Goal: Send back the entries below exactly as they appear.

Scene modeling code data:
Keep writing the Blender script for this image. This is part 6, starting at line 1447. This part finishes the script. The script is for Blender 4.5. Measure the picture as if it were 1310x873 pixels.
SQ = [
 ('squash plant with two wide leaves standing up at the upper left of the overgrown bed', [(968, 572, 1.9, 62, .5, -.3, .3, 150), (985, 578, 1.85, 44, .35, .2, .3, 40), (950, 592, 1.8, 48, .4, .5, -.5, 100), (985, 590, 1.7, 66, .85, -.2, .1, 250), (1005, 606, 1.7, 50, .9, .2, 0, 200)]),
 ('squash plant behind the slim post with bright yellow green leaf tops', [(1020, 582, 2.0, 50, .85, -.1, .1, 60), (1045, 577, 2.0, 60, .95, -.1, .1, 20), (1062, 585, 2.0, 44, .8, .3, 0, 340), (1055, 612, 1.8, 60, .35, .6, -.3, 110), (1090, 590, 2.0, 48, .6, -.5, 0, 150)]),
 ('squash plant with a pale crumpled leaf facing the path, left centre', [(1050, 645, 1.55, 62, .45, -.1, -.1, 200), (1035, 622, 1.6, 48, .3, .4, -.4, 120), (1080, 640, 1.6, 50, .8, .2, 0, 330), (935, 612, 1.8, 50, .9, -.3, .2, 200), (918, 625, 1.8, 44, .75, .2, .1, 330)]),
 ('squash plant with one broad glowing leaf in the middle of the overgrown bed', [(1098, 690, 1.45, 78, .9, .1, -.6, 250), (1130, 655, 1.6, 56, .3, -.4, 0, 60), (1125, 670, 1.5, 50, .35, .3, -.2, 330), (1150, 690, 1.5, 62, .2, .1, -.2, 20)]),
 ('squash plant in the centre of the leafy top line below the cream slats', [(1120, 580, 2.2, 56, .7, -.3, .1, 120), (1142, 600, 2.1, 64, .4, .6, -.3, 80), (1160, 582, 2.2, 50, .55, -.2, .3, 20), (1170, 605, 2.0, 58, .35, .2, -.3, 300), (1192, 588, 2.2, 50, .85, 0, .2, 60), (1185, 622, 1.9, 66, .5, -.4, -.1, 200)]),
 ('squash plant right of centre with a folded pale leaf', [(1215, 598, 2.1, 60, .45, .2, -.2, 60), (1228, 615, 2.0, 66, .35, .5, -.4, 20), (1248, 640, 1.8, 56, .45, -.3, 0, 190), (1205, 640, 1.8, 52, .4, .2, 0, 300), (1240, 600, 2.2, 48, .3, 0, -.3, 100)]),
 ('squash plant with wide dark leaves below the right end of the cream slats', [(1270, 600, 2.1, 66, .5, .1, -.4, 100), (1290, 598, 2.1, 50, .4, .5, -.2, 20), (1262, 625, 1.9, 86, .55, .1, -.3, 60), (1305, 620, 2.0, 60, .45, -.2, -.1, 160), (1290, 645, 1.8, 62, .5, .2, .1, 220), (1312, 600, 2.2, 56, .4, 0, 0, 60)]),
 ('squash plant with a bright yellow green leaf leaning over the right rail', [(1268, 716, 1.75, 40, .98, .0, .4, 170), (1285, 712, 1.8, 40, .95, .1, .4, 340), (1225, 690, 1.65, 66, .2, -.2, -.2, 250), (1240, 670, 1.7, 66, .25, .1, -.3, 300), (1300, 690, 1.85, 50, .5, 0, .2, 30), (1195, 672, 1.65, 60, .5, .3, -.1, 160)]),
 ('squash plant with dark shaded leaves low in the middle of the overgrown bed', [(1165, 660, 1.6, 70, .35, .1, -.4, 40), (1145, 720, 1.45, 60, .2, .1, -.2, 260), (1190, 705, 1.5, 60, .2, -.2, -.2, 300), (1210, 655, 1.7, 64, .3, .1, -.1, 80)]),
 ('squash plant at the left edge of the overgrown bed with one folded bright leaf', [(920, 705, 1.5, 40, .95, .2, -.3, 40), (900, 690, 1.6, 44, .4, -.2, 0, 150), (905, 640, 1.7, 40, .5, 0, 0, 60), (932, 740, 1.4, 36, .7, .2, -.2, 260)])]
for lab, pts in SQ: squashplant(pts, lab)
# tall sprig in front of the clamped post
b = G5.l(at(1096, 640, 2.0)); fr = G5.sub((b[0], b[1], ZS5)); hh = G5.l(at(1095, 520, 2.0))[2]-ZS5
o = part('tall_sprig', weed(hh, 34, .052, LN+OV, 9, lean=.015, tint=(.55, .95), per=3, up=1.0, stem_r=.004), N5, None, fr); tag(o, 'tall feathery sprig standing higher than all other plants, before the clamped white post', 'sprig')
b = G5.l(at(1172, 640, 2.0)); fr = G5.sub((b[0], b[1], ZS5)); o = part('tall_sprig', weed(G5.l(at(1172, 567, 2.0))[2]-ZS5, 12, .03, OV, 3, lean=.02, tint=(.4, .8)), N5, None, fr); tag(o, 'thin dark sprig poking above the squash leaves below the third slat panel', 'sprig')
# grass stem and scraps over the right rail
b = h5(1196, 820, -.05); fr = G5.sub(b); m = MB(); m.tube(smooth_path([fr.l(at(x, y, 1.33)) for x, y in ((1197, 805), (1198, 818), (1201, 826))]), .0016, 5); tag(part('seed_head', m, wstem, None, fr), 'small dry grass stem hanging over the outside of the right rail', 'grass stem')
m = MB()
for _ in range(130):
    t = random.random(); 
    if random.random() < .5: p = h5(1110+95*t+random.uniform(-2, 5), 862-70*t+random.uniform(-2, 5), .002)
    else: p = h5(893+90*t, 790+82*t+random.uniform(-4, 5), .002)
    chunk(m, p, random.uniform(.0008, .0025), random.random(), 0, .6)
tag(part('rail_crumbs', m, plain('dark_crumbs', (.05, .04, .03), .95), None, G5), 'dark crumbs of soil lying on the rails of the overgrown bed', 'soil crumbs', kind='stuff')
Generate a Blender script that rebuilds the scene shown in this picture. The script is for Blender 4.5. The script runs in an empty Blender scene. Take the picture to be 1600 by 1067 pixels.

Final answer:
Keep writing the Blender script for this image. This is part 6, starting at line 1447. This part finishes the script. The script is for Blender 4.5. Measure the picture as if it were 1310x873 pixels.
SQ = [
 ('squash plant with two wide leaves standing up at the upper left of the overgrown bed', [(968, 572, 1.9, 62, .5, -.3, .3, 150), (985, 578, 1.85, 44, .35, .2, .3, 40), (950, 592, 1.8, 48, .4, .5, -.5, 100), (985, 590, 1.7, 66, .85, -.2, .1, 250), (1005, 606, 1.7, 50, .9, .2, 0, 200)]),
 ('squash plant behind the slim post with bright yellow green leaf tops', [(1020, 582, 2.0, 50, .85, -.1, .1, 60), (1045, 577, 2.0, 60, .95, -.1, .1, 20), (1062, 585, 2.0, 44, .8, .3, 0, 340), (1055, 612, 1.8, 60, .35, .6, -.3, 110), (1090, 590, 2.0, 48, .6, -.5, 0, 150)]),
 ('squash plant with a pale crumpled leaf facing the path, left centre', [(1050, 645, 1.55, 62, .45, -.1, -.1, 200), (1035, 622, 1.6, 48, .3, .4, -.4, 120), (1080, 640, 1.6, 50, .8, .2, 0, 330), (935, 612, 1.8, 50, .9, -.3, .2, 200), (918, 625, 1.8, 44, .75, .2, .1, 330)]),
 ('squash plant with one broad glowing leaf in the middle of the overgrown bed', [(1098, 690, 1.45, 78, .9, .1, -.6, 250), (1130, 655, 1.6, 56, .3, -.4, 0, 60), (1125, 670, 1.5, 50, .35, .3, -.2, 330), (1150, 690, 1.5, 62, .2, .1, -.2, 20)]),
 ('squash plant in the centre of the leafy top line below the cream slats', [(1120, 580, 2.2, 56, .7, -.3, .1, 120), (1142, 600, 2.1, 64, .4, .6, -.3, 80), (1160, 582, 2.2, 50, .55, -.2, .3, 20), (1170, 605, 2.0, 58, .35, .2, -.3, 300), (1192, 588, 2.2, 50, .85, 0, .2, 60), (1185, 622, 1.9, 66, .5, -.4, -.1, 200)]),
 ('squash plant right of centre with a folded pale leaf', [(1215, 598, 2.1, 60, .45, .2, -.2, 60), (1228, 615, 2.0, 66, .35, .5, -.4, 20), (1248, 640, 1.8, 56, .45, -.3, 0, 190), (1205, 640, 1.8, 52, .4, .2, 0, 300), (1240, 600, 2.2, 48, .3, 0, -.3, 100)]),
 ('squash plant with wide dark leaves below the right end of the cream slats', [(1270, 600, 2.1, 66, .5, .1, -.4, 100), (1290, 598, 2.1, 50, .4, .5, -.2, 20), (1262, 625, 1.9, 86, .55, .1, -.3, 60), (1305, 620, 2.0, 60, .45, -.2, -.1, 160), (1290, 645, 1.8, 62, .5, .2, .1, 220), (1312, 600, 2.2, 56, .4, 0, 0, 60)]),
 ('squash plant with a bright yellow green leaf leaning over the right rail', [(1268, 716, 1.75, 40, .98, .0, .4, 170), (1285, 712, 1.8, 40, .95, .1, .4, 340), (1225, 690, 1.65, 66, .2, -.2, -.2, 250), (1240, 670, 1.7, 66, .25, .1, -.3, 300), (1300, 690, 1.85, 50, .5, 0, .2, 30), (1195, 672, 1.65, 60, .5, .3, -.1, 160)]),
 ('squash plant with dark shaded leaves low in the middle of the overgrown bed', [(1165, 660, 1.6, 70, .35, .1, -.4, 40), (1145, 720, 1.45, 60, .2, .1, -.2, 260), (1190, 705, 1.5, 60, .2, -.2, -.2, 300), (1210, 655, 1.7, 64, .3, .1, -.1, 80)]),
 ('squash plant at the left edge of the overgrown bed with one folded bright leaf', [(920, 705, 1.5, 40, .95, .2, -.3, 40), (900, 690, 1.6, 44, .4, -.2, 0, 150), (905, 640, 1.7, 40, .5, 0, 0, 60), (932, 740, 1.4, 36, .7, .2, -.2, 260)])]
for lab, pts in SQ: squashplant(pts, lab)
# tall sprig in front of the clamped post
b = G5.l(at(1096, 640, 2.0)); fr = G5.sub((b[0], b[1], ZS5)); hh = G5.l(at(1095, 520, 2.0))[2]-ZS5
o = part('tall_sprig', weed(hh, 34, .052, LN+OV, 9, lean=.015, tint=(.55, .95), per=3, up=1.0, stem_r=.004), N5, None, fr); tag(o, 'tall feathery sprig standing higher than all other plants, before the clamped white post', 'sprig')
b = G5.l(at(1172, 640, 2.0)); fr = G5.sub((b[0], b[1], ZS5)); o = part('tall_sprig', weed(G5.l(at(1172, 567, 2.0))[2]-ZS5, 12, .03, OV, 3, lean=.02, tint=(.4, .8)), N5, None, fr); tag(o, 'thin dark sprig poking above the squash leaves below the third slat panel', 'sprig')
# grass stem and scraps over the right rail
b = h5(1196, 820, -.05); fr = G5.sub(b); m = MB(); m.tube(smooth_path([fr.l(at(x, y, 1.33)) for x, y in ((1197, 805), (1198, 818), (1201, 826))]), .0016, 5); tag(part('seed_head', m, wstem, None, fr), 'small dry grass stem hanging over the outside of the right rail', 'grass stem')
m = MB()
for _ in range(130):
    t = random.random(); 
    if random.random() < .5: p = h5(1110+95*t+random.uniform(-2, 5), 862-70*t+random.uniform(-2, 5), .002)
    else: p = h5(893+90*t, 790+82*t+random.uniform(-4, 5), .002)
    chunk(m, p, random.uniform(.0008, .0025), random.random(), 0, .6)
tag(part('rail_crumbs', m, plain('dark_crumbs', (.05, .04, .03), .95), None, G5), 'dark crumbs of soil lying on the rails of the overgrown bed', 'soil crumbs', kind='stuff')
Generate a Blender script that rebuilds the scene shown in this picture. The script is for Blender 4.5. The script runs in an empty Blender scene. Take the picture to be 1600 by 1067 pixels.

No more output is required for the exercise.